Problem statement>
Copy nothing but the text: reproduce each line of the listing exactly and leave the pictures out.
..............................
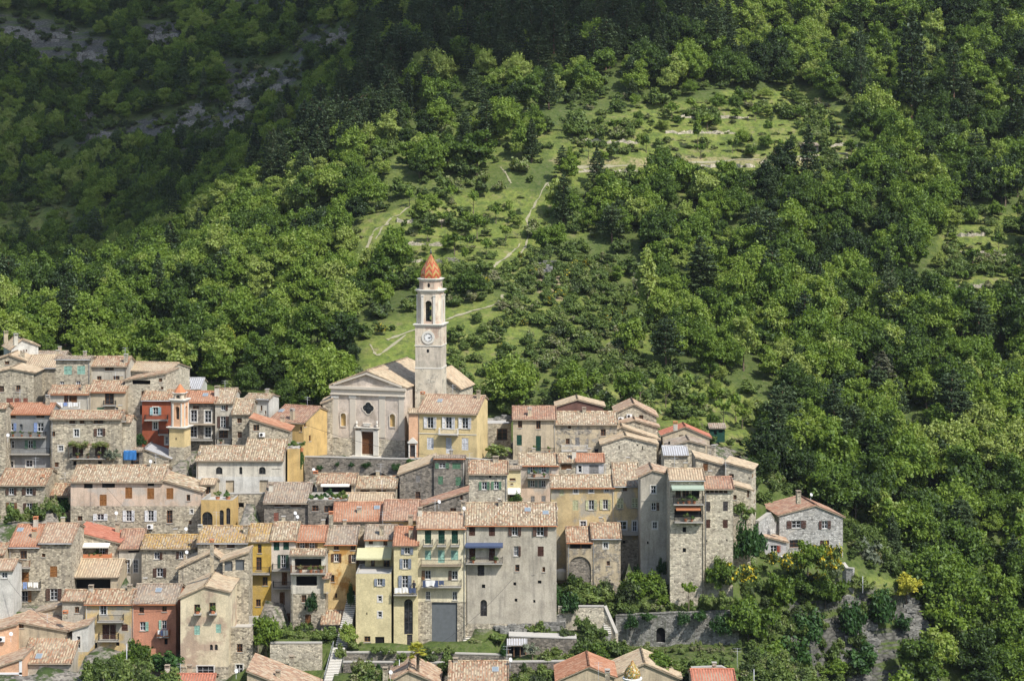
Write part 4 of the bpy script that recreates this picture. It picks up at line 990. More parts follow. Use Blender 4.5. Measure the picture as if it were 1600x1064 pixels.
# dark curved stain band / raking cornice
mb = MB(); ua, zc = uz(292, 632)
for sg, ue in ((-1, .4), (1, ch.W - .4)):
    z0 = ztop + .05; w = .28
    mb.hexa([(min(ue, ua), -.4, z0 if ue < ua else zc - w), (max(ue, ua), -.4, zc - w if ue < ua else z0), (max(ue, ua), -.002, zc - w if ue < ua else z0), (min(ue, ua), -.002, z0 if ue < ua else zc - w),
             (min(ue, ua), -.4, (z0 if ue < ua else zc - w) + w), (max(ue, ua), -.4, (zc - w if ue < ua else z0) + w), (max(ue, ua), -.002, (zc - w if ue < ua else z0) + w), (min(ue, ua), -.002, (z0 if ue < ua else zc - w) + w)])
mb.build('cornice', 'mass', ch.root)
def ring(mb, pts, w, y0, y1, mat=0, closed=True):
    c = sum((Vector(p) for p in pts), Vector((0, 0))) / len(pts); n = len(pts)
    out = [Vector(p) + (Vector(p) - c).normalized() * w for p in pts]
    for i in range(n if closed else n - 1):
        j = (i + 1) % n
        mb.hexa([(pts[i][0], y0, pts[i][1]), (pts[j][0], y0, pts[j][1]), (pts[j][0], y1, pts[j][1]), (pts[i][0], y1, pts[i][1]),
                 (out[i].x, y0, out[i].y), (out[j].x, y0, out[j].y), (out[j].x, y1, out[j].y), (out[i].x, y1, out[i].y)], mat)
cu, cz = uz(299, 806); q = []
for k in range(32):
    a = 2 * math.pi * k / 32; rr = .68 + .22 * abs(math.cos(2 * a)) ** 1.0
    q.append((cu + rr * math.cos(a), cz + rr * math.sin(a)))
mb = MB(); ring(mb, q, .14, -.08, -.002); w_ = mb.build('window', 'mass', ch.root)
mb = MB(); mb.face([(p[0], -.012, p[1]) for p in q]); mb.build('pane', 'glass', w_)
for cx_ in (177, 417):
    mb = MB(); u0, v0 = uz(cx_ - 13, 893 if cx_ == 177 else 897); u1, v1 = uz(cx_ + 13, 831 if cx_ == 177 else 835); hw = (u1 - u0) / 2; pts = [(u0, v0)]
    for k in range(9): a = math.pi - math.pi * k / 8; pts.append(((u0 + u1) / 2 + hw * math.cos(a), v1 - hw + hw * math.sin(a)))
    pts.append((u1, v0)); ring(mb, pts, .17, -.1, -.002, closed=True)
    mb.build('niche_frame', 'mass', ch.root)
mb = MB()
rect_trim(mb, 240, 912, 268, 1036, .45); rect_trim(mb, 328, 912, 352, 1036, .45); rect_trim(mb, 268.3, 905, 327.7, 921, .35); rect_trim(mb, 236, 896, 356, 905, .65)
for x in (246, 345):
    u, z = uz(x, 896); mb.lathe(u, -.35, [(.16, z), (.2, z + .15), (.1, z + .3), (.2, z + .55), (.12, z + .75), (.06, z + .95)], 8)
u, z = uz(295, 896); mb.box(u - .55, u + .55, -.3, -.002, z + .12, z + .42); mb.box(u - .7, u + .7, -.34, -.002, z + .43, z + .52)
rect_trim(mb, 225, 1036.5, 370, 1041, 1.0); rect_trim(mb, 215, 1041.5, 380, 1046, 1.5)
mb.build('portal', 'trim', ch.root)
ap = H('C', 640, 745, ('S', 628, 712), 770, 313, 'rubl', 'pal', 'chancel', 'low chancel of the church with pale roof right of the bell tower', rot=-16, depth=7, cat='church', kind_group=None)
an = H('C', 74, 122, ('S', 784, 765), 1046, 305, 'rub', 'pal', 'annex', 'narrow stone annex against the left flank of the church', depth=6, cat='annex', kind_group=None)
yl = H('C', 541, 829, ('F', 833, 748), 1048, 297, 'ye', 'pnk', 'presbytery', 'bright yellow presbytery with pale shutters right of the church front', rot=-11, depth=8, low=None,
       win='o 602 877 30 54 wh;o 692 878 30 56 wh;o 772 880 30 54 wh;c 602 980 32 58 wh;D 692 990 28 78 wh;c 772 982 32 58 wh;B 642 734 934 905 white;X 565 762 .8 .3;S 650 772;P 541 829 930 935 trim;X 838 760 .9 .25')
pa = H('C', 497, 541, ('F', 832, 815), 1048, 297.6, 'pkl', 'pal', 'annex', 'pink link wall with small pedimented side door between church and presbytery', slope=.2, win='D 515 1016 24 56 dk', kind_group=None, cat='annex')
mb = MB()
def prt(h, mb, x0, y0, x1, y1, dp):
    u0, v1 = h.uz(x0, y0); u1, v0 = h.uz(x1, y1); mb.box(u0, u1, -dp, -.002, v0, v1)
prt(pa, mb, 492, 972, 540, 977, .3); prt(pa, mb, 496, 978, 502, 1046, .15); prt(pa, mb, 528, 978, 534, 1046, .15)
u0, v0 = pa.uz(490, 972); u1, _ = pa.uz(542, 972); um = (u0 + u1) / 2
mb.hexa([(u0, -.3, v0), (u1, -.3, v0), (u1, -.01, v0), (u0, -.01, v0), (um - .05, -.3, v0 + .7), (um + .05, -.3, v0 + .7), (um + .05, -.01, v0 + .7), (um - .05, -.01, v0 + .7)])
mb.build('portal', 'trim', pa.root)

# bell tower
TY = 305.0; th = R(-9)
pc = at(480 + 602 / 3.13, 500, TY); hw = 2.06
ttop = lambda y: (HOR - (380 + y / 3.13)) / F * (TY - 1.5)
base = ttop(1046)
tw = empty('bell_tower', (pc.x, pc.y + hw, base), th, 'tall cream bell tower of the church with clock and patterned tile dome', 'tower')
def stage(name, hw, z0, z1, mat, ch=0.0, openw=None, arch=None, bevel=None):
    mb = MB(); c = ch
    P = [(-hw + c, -hw), (hw - c, -hw), (hw, -hw + c), (hw, hw - c), (hw - c, hw), (-hw + c, hw), (-hw, hw - c), (-hw, -hw + c)] if c > 0 else [(-hw, -hw), (hw, -hw), (hw, hw), (-hw, hw)]
    n = len(P)
    for i in range(n):
        a = Vector((*P[i], 0)); b = Vector((*P[(i + 1) % n], 0)); U = (b - a).normalized(); N = Vector((-U.y, U.x, 0)); L_ = (b - a).length
        main = (i % 2 == 0) if c > 0 else True
        ops = [(L_ / 2 - openw / 2, L_ / 2 + openw / 2, arch[0], arch[1], 1.0)] if (openw and main) else []
        wall_side(mb, a, U, N, L_, [(0, z1), (L_, z1)], z0, ops, reveal=.45)
    mb.face([(x, y, z1) for x, y in P]); mb.face([(x, y, z0) for x, y in P[::-1]])
    return mb.build(name, mat, tw)
def cornice(name, hw, z0, z1, ch=0.0, steps=3, out=.3):
    mb = MB()
    for k in range(steps):
        o = out * (k + 1) / steps; h = hw + o; c = ch; a = z0 + (z1 - z0) * k / steps; b = z0 + (z1 - z0) * (k + 1) / steps
        P = [(-h + c, -h), (h - c, -h), (h, -h + c), (h, h - c), (h - c, h), (-h + c, h), (-h, h - c), (-h, -h + c)] if c > 0 else [(-h, -h), (h, -h), (h, h), (-h, h)]
        n = len(P)
        for i in range(n):
            j = (i + 1) % n; mb.face([(*P[i], a + .001), (*P[j], a + .001), (*P[j], b), (*P[i], b)])
        mb.face([(*p, b) for p in P]); mb.face([(*p, a + .001) for p in P[::-1]])
    return mb.build(name, 'trim', tw)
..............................
Result for this exercise>
Write part 4 of the bpy script that recreates this picture. It picks up at line 990. More parts follow. Use Blender 4.5. Measure the picture as if it were 1600x1064 pixels.
# dark curved stain band / raking cornice
mb = MB(); ua, zc = uz(292, 632)
for sg, ue in ((-1, .4), (1, ch.W - .4)):
    z0 = ztop + .05; w = .28
    mb.hexa([(min(ue, ua), -.4, z0 if ue < ua else zc - w), (max(ue, ua), -.4, zc - w if ue < ua else z0), (max(ue, ua), -.002, zc - w if ue < ua else z0), (min(ue, ua), -.002, z0 if ue < ua else zc - w),
             (min(ue, ua), -.4, (z0 if ue < ua else zc - w) + w), (max(ue, ua), -.4, (zc - w if ue < ua else z0) + w), (max(ue, ua), -.002, (zc - w if ue < ua else z0) + w), (min(ue, ua), -.002, (z0 if ue < ua else zc - w) + w)])
mb.build('cornice', 'mass', ch.root)
def ring(mb, pts, w, y0, y1, mat=0, closed=True):
    c = sum((Vector(p) for p in pts), Vector((0, 0))) / len(pts); n = len(pts)
    out = [Vector(p) + (Vector(p) - c).normalized() * w for p in pts]
    for i in range(n if closed else n - 1):
        j = (i + 1) % n
        mb.hexa([(pts[i][0], y0, pts[i][1]), (pts[j][0], y0, pts[j][1]), (pts[j][0], y1, pts[j][1]), (pts[i][0], y1, pts[i][1]),
                 (out[i].x, y0, out[i].y), (out[j].x, y0, out[j].y), (out[j].x, y1, out[j].y), (out[i].x, y1, out[i].y)], mat)
cu, cz = uz(299, 806); q = []
for k in range(32):
    a = 2 * math.pi * k / 32; rr = .68 + .22 * abs(math.cos(2 * a)) ** 1.0
    q.append((cu + rr * math.cos(a), cz + rr * math.sin(a)))
mb = MB(); ring(mb, q, .14, -.08, -.002); w_ = mb.build('window', 'mass', ch.root)
mb = MB(); mb.face([(p[0], -.012, p[1]) for p in q]); mb.build('pane', 'glass', w_)
for cx_ in (177, 417):
    mb = MB(); u0, v0 = uz(cx_ - 13, 893 if cx_ == 177 else 897); u1, v1 = uz(cx_ + 13, 831 if cx_ == 177 else 835); hw = (u1 - u0) / 2; pts = [(u0, v0)]
    for k in range(9): a = math.pi - math.pi * k / 8; pts.append(((u0 + u1) / 2 + hw * math.cos(a), v1 - hw + hw * math.sin(a)))
    pts.append((u1, v0)); ring(mb, pts, .17, -.1, -.002, closed=True)
    mb.build('niche_frame', 'mass', ch.root)
mb = MB()
rect_trim(mb, 240, 912, 268, 1036, .45); rect_trim(mb, 328, 912, 352, 1036, .45); rect_trim(mb, 268.3, 905, 327.7, 921, .35); rect_trim(mb, 236, 896, 356, 905, .65)
for x in (246, 345):
    u, z = uz(x, 896); mb.lathe(u, -.35, [(.16, z), (.2, z + .15), (.1, z + .3), (.2, z + .55), (.12, z + .75), (.06, z + .95)], 8)
u, z = uz(295, 896); mb.box(u - .55, u + .55, -.3, -.002, z + .12, z + .42); mb.box(u - .7, u + .7, -.34, -.002, z + .43, z + .52)
rect_trim(mb, 225, 1036.5, 370, 1041, 1.0); rect_trim(mb, 215, 1041.5, 380, 1046, 1.5)
mb.build('portal', 'trim', ch.root)
ap = H('C', 640, 745, ('S', 628, 712), 770, 313, 'rubl', 'pal', 'chancel', 'low chancel of the church with pale roof right of the bell tower', rot=-16, depth=7, cat='church', kind_group=None)
an = H('C', 74, 122, ('S', 784, 765), 1046, 305, 'rub', 'pal', 'annex', 'narrow stone annex against the left flank of the church', depth=6, cat='annex', kind_group=None)
yl = H('C', 541, 829, ('F', 833, 748), 1048, 297, 'ye', 'pnk', 'presbytery', 'bright yellow presbytery with pale shutters right of the church front', rot=-11, depth=8, low=None,
       win='o 602 877 30 54 wh;o 692 878 30 56 wh;o 772 880 30 54 wh;c 602 980 32 58 wh;D 692 990 28 78 wh;c 772 982 32 58 wh;B 642 734 934 905 white;X 565 762 .8 .3;S 650 772;P 541 829 930 935 trim;X 838 760 .9 .25')
pa = H('C', 497, 541, ('F', 832, 815), 1048, 297.6, 'pkl', 'pal', 'annex', 'pink link wall with small pedimented side door between church and presbytery', slope=.2, win='D 515 1016 24 56 dk', kind_group=None, cat='annex')
mb = MB()
def prt(h, mb, x0, y0, x1, y1, dp):
    u0, v1 = h.uz(x0, y0); u1, v0 = h.uz(x1, y1); mb.box(u0, u1, -dp, -.002, v0, v1)
prt(pa, mb, 492, 972, 540, 977, .3); prt(pa, mb, 496, 978, 502, 1046, .15); prt(pa, mb, 528, 978, 534, 1046, .15)
u0, v0 = pa.uz(490, 972); u1, _ = pa.uz(542, 972); um = (u0 + u1) / 2
mb.hexa([(u0, -.3, v0), (u1, -.3, v0), (u1, -.01, v0), (u0, -.01, v0), (um - .05, -.3, v0 + .7), (um + .05, -.3, v0 + .7), (um + .05, -.01, v0 + .7), (um - .05, -.01, v0 + .7)])
mb.build('portal', 'trim', pa.root)

# bell tower
TY = 305.0; th = R(-9)
pc = at(480 + 602 / 3.13, 500, TY); hw = 2.06
ttop = lambda y: (HOR - (380 + y / 3.13)) / F * (TY - 1.5)
base = ttop(1046)
tw = empty('bell_tower', (pc.x, pc.y + hw, base), th, 'tall cream bell tower of the church with clock and patterned tile dome', 'tower')
def stage(name, hw, z0, z1, mat, ch=0.0, openw=None, arch=None, bevel=None):
    mb = MB(); c = ch
    P = [(-hw + c, -hw), (hw - c, -hw), (hw, -hw + c), (hw, hw - c), (hw - c, hw), (-hw + c, hw), (-hw, hw - c), (-hw, -hw + c)] if c > 0 else [(-hw, -hw), (hw, -hw), (hw, hw), (-hw, hw)]
    n = len(P)
    for i in range(n):
        a = Vector((*P[i], 0)); b = Vector((*P[(i + 1) % n], 0)); U = (b - a).normalized(); N = Vector((-U.y, U.x, 0)); L_ = (b - a).length
        main = (i % 2 == 0) if c > 0 else True
        ops = [(L_ / 2 - openw / 2, L_ / 2 + openw / 2, arch[0], arch[1], 1.0)] if (openw and main) else []
        wall_side(mb, a, U, N, L_, [(0, z1), (L_, z1)], z0, ops, reveal=.45)
    mb.face([(x, y, z1) for x, y in P]); mb.face([(x, y, z0) for x, y in P[::-1]])
    return mb.build(name, mat, tw)
def cornice(name, hw, z0, z1, ch=0.0, steps=3, out=.3):
    mb = MB()
    for k in range(steps):
        o = out * (k + 1) / steps; h = hw + o; c = ch; a = z0 + (z1 - z0) * k / steps; b = z0 + (z1 - z0) * (k + 1) / steps
        P = [(-h + c, -h), (h - c, -h), (h, -h + c), (h, h - c), (h - c, h), (-h + c, h), (-h, h - c), (-h, -h + c)] if c > 0 else [(-h, -h), (h, -h), (h, h), (-h, h)]
        n = len(P)
        for i in range(n):
            j = (i + 1) % n; mb.face([(*P[i], a + .001), (*P[j], a + .001), (*P[j], b), (*P[i], b)])
        mb.face([(*p, b) for p in P]); mb.face([(*p, a + .001) for p in P[::-1]])
    return mb.build(name, 'trim', tw)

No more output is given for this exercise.